Ramirez: I noticed you guys back there. I just heard "Riordan." … I'll let you guys be.
Barry: That's OK, just listen in and you might get some ideas.
Reason: Yeah, with Tom Tomorrow, right?
Barry: Yeah, we had sunglasses and phone cords in our ears, to be security guys. But we got into a party that way.
Which has kind of been the only point of the conventions for a long time. But even that has been—I don't know if you've done this, where you get to the Hot party, and there's like a million people outside who really really really want to get in, and you reach this point where you'll do almost anything to get in, you know, and then you get in and it's just so always incredibly boring. It's always really more interesting outside trying to get in than being in the party. […]
Sunday night, we had an MTV Rock the Vote event, and there were literally thousands of people in line to get into this event, thousands. And it was moving about one person an hour, unless you're like Jerry Springer, or Cory Feldman—I didn't even know who he was, but everybody assured me he was a celebrity and he got right in.
Reason: I heard—and this is just a rumor, so we should put it on the transcript of a Q&A and broadcast it to the world—that Sean Hannity managed to cut the line in a men's restroom at the Fleet Center.

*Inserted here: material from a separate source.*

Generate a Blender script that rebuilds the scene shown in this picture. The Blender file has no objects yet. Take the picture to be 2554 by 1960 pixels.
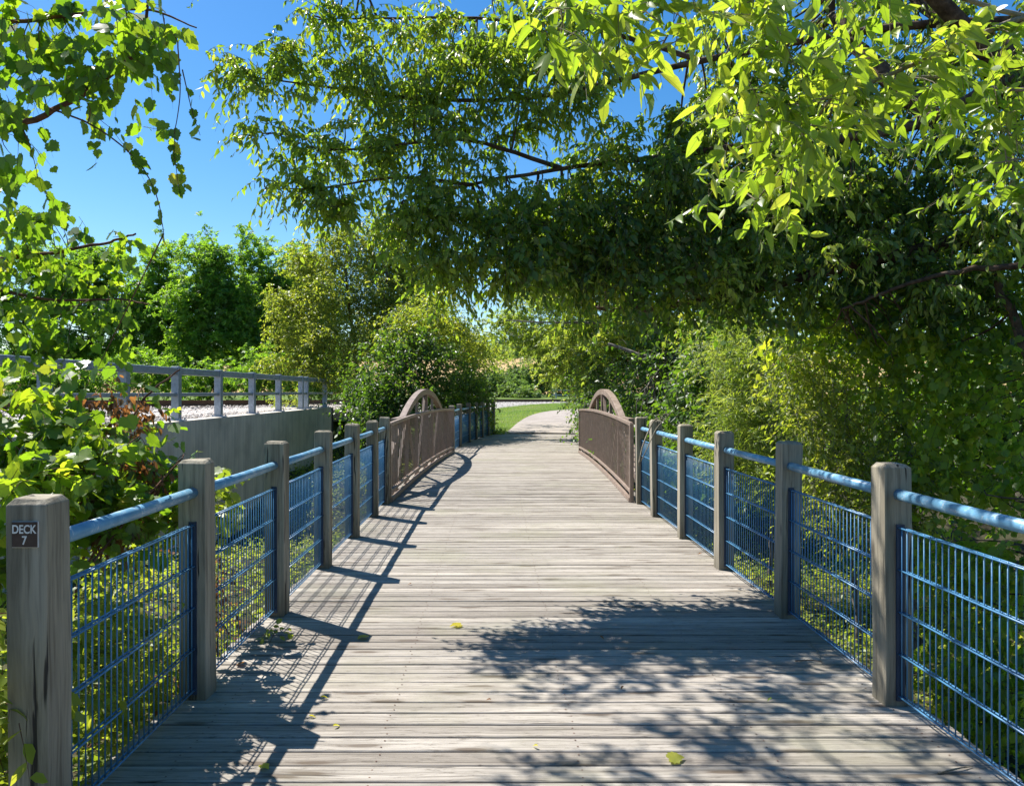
import bpy, bmesh, math, random
import numpy as np
from mathutils import Vector, Matrix

random.seed(7)
SC = bpy.context.scene
COL = SC.collection
R = math.radians

# ------------------------------------------------------------------ helpers
CAM = (0.0, 0.0, 1.6)
VPX, VPY, FPX = 1060.0, 837.0, 1650.0


def P(x, y, d):
    """world point seen along a measured sight line at distance d"""
    return ((x - VPX) / FPX * d, d, CAM[2] + (VPY - y) / FPX * d)


def link(o, parent=None):
    COL.objects.link(o)
    if parent is not None:
        o.parent = parent
    return o


def tag(o, label=None, cat=None, group=None, kind=None):
    if label: o['label'] = label
    if cat: o['category'] = cat
    if group: o['group'] = group
    if kind: o['kind'] = kind
    return o


def empty(name, loc=(0, 0, 0), rz=0.0):
    o = bpy.data.objects.new(name, None)
    o.empty_display_size = 0.2
    o.location = loc
    o.rotation_euler = (0, 0, rz)
    return link(o)


class MB:
    """collects shapes and links them as one mesh object"""
    def __init__(self):
        self.v, self.f = [], []
        self.attr = []

    def add(self, verts, faces, a=0.0):
        n = len(self.v)
        self.v.extend([tuple(p) for p in verts])
        self.f.extend([tuple(i + n for i in f) for f in faces])
        self.attr.extend([a] * len(verts))

    def box(self, x0, x1, y0, y1, z0, z1, a=0.0):
        self.add([(x0, y0, z0), (x1, y0, z0), (x1, y1, z0), (x0, y1, z0),
                  (x0, y0, z1), (x1, y0, z1), (x1, y1, z1), (x0, y1, z1)],
                 [(0, 3, 2, 1), (4, 5, 6, 7), (0, 1, 5, 4), (1, 2, 6, 5), (2, 3, 7, 6), (3, 0, 4, 7)], a)

    def bar(self, p, q, w, h, up=(0, 0, 1)):
        p, q = Vector(p), Vector(q)
        t = (q - p).normalized()
        s = t.cross(Vector(up))
        if s.length < 1e-4: s = t.cross(Vector((0, 1, 0)))
        s.normalize()
        u = s.cross(t).normalized()
        c = []
        for e in (p, q):
            for a, b in ((-1, -1), (1, -1), (1, 1), (-1, 1)):
                c.append(e + s * (a * w / 2) + u * (b * h / 2))
        self.add(c, [(0, 1, 2, 3), (7, 6, 5, 4), (0, 4, 5, 1), (1, 5, 6, 2), (2, 6, 7, 3), (3, 7, 4, 0)])

    def tube(self, pts, r, n=8, cap=True):
        pts = [Vector(p) for p in pts]
        if not hasattr(r, '__len__'): r = [r] * len(pts)
        vs, fs = [], []
        prev = None
        for i, p in enumerate(pts):
            t = (pts[min(i + 1, len(pts) - 1)] - pts[max(i - 1, 0)])
            t.normalize()
            if prev is None:
                s = t.cross(Vector((0, 0, 1)))
                if s.length < 0.05: s = t.cross(Vector((1, 0, 0)))
            else:
                s = prev - t * prev.dot(t)
            s.normalize(); prev = s
            u = t.cross(s)
            for k in range(n):
                a = 2 * math.pi * k / n
                vs.append(p + (s * math.cos(a) + u * math.sin(a)) * r[i])
        for i in range(len(pts) - 1):
            for k in range(n):
                a, b = i * n + k, i * n + (k + 1) % n
                fs.append((a, b, b + n, a + n))
        if cap:
            fs.append(tuple(range(n - 1, -1, -1)))
            fs.append(tuple(range((len(pts) - 1) * n, len(pts) * n)))
        self.add(vs, fs)

    def sweep(self, pts, prof, closed_up=True):
        """sweep an (across, up) profile along pts, upright"""
        pts = [Vector(p) for p in pts]
        m = len(prof)
        vs, fs = [], []
        for i, p in enumerate(pts):
            t = (pts[min(i + 1, len(pts) - 1)] - pts[max(i - 1, 0)])
            t.normalize()
            s = t.cross(Vector((0, 0, 1))).normalized()
            u = s.cross(t)
            for (a, b) in prof:
                vs.append(p + s * a + u * b)
        for i in range(len(pts) - 1):
            for k in range(m):
                a, b = i * m + k, i * m + (k + 1) % m
                fs.append((a, b, b + m, a + m))
        fs.append(tuple(range(m - 1, -1, -1)))
        fs.append(tuple(range((len(pts) - 1) * m, len(pts) * m)))
        self.add(vs, fs)

    def build(self, name, mat, parent=None, smooth=False, bevel=0.0, attr=None, loc=None):
        me = bpy.data.meshes.new(name)
        vv = self.v
        if loc is not None:
            vv = [(a - loc[0], b - loc[1], c - loc[2]) for a, b, c in vv]
        me.from_pydata(vv, [], self.f)
        if attr:
            at = me.attributes.new(attr, 'FLOAT', 'POINT')
            at.data.foreach_set('value', np.array(self.attr, dtype=np.float32))
        bm = bmesh.new(); bm.from_mesh(me)
        bmesh.ops.recalc_face_normals(bm, faces=bm.faces)
        bm.to_mesh(me); bm.free()
        if smooth:
            me.polygons.foreach_set('use_smooth', [True] * len(me.polygons))
        me.materials.append(mat)
        o = link(bpy.data.objects.new(name, me), parent)
        if bevel:
            m = o.modifiers.new('edge', 'BEVEL'); m.width = bevel; m.segments = 2
            m.limit_method = 'ANGLE'; m.angle_limit = R(35)
        return o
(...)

Barry: Well, if you're Sean Hannity, that's something that should go with being Sean Hannity, don'tcha think? Not having to wait to pee.
Reason: So I noticed you made it all the way 'til Wednesday before resorting to the "blah blah blah."
Barry: Well, I feel like every column I've ever written about the convention I've already written before. But one of them used to be a transcript of what it's like to listen to a speech, where they can say literally anything, literally anything, as long as they end it with the name of the nominee. So, "the three bones in the middle ear are the hammer, the anvil and the stirrup. JOHN KERRY!!" "YAY!!" And because the people—I don't know if you've been out on the convention floor….
Reason: Yeah. They respond to rises in throat pitch.
Barry: At a certain moment when you raise your voice, you're either saying "John Kerry," or you're going to "beat George Bush," and everybody applauds.
Reason: But isn't it nice in some kind of way to listen to the entire Big Chill soundtrack?
Barry: They're up to the '70s! Give 'em some credit, man! […]
You can get a Band-Aid if you want. It's kind of weird being interviewed by a guy who's sucking his own blood.
Reason: Do you want to talk about your feelings about the Washingtonpost.com guy?
Barry: Well first of all, can I just say for the record that the mere fact that the mainstream media are really into talking about blogs this time just shows how over blogs must be. There's gotta be something wrong. I kind of liked it six months ago when nobody knew what a blog was, but now that everyone knows, (adopts haughty voice) I'm not sure I want to be part of it.
But it kind of felt like professional wrestling, because the Washington Post blog dissed my blog. They called it "threadbare," OK? And my feeling was, you know, well fuck that. So I came down on them hard—I blogged some items, specifically for the benefit of Washington, to give a kind of meatier feel to my blog; basically a series of items from various points in Boston pointing out there was nothing going on there, either.
But then other people got into it: Some other blog, that had been observing my blog, observed that I had been going back on the Washington Post blog, and the Washington Post blog picked that up—they hadn't seen it, they didn't know I was going after them. They didn't know I was in it with them, until they saw this other blog that my blog was going after their blog. So then the Washington Post blogged that this blog had blogged that my blog was going after their blog. So then today, just let it be known, I got an apology from the Washington Post. They're not going to fuck with my blog ever again!